La anécdota del libro de Gratzer que menciono se refiere a otra ocasión, durante una visita a la Catedral de San Pablo en Londres, se le mostró piadosamente al reverendo William Buckland una pequeña depresión en el suelo donde, decían los fieles (sin que los contravinieran mucho los encargados del establecimiento y el cobro de las preceptivas limosnas) había una extraña mancha que nunca se secaba, que nunca cambiaba y que, suponían todos en franco éxtasis religioso, era la milagrosa sangre de algún santo que así bendecía  a la lujosa catedral y a quienes tenían el honor de mantener con su trabajo y sudor tanto a la catedral como a los caballeros que en ella vivían como príncipes sin trabajar demasiado.
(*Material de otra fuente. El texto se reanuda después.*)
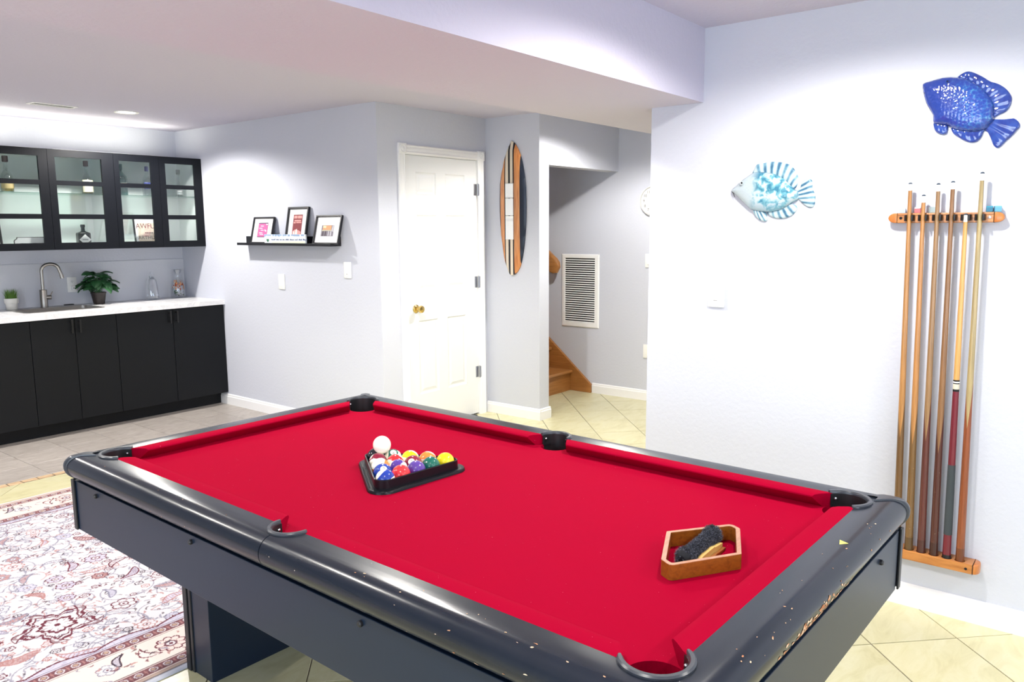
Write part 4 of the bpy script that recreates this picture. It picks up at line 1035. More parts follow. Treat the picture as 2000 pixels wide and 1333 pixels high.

Conocedor de los animales y sus sabores más raros, Buckland se puso de inmediato a cuatro patas, husmeó el líquido, le dio un lametazo y declaró con enorme satisfacción: "¡Yo sé qué es esto! ¡Es orina de murciélago!"

Lo era, por supuesto.

Los milagros y las reliquias tienden a tener historias así de extrañas. Como productos del medievo, cuando era gran negocio tener algún despojo de santo, mártir o del propio Cristo, son producto de numerosas falsificaciones (como la del lienzo de Turín, vendido como la mortaja de Cristo). No era extraño así  que hubiera varias cabezas de San Juan Bautista veneradas en distintas iglesias, ni santos con tres o cuatro brazos.

Por supuesto, en el caso de Buckland era, finalmente, religioso cristiano además de ser un científico de los más avanzados de su época. Quizá por eso se ahorró las persecuciones salvajes y fundamentalistas que hoy vive Sanal Edamaruku por demostrar que otro presunto milagro más... simplemente no lo era.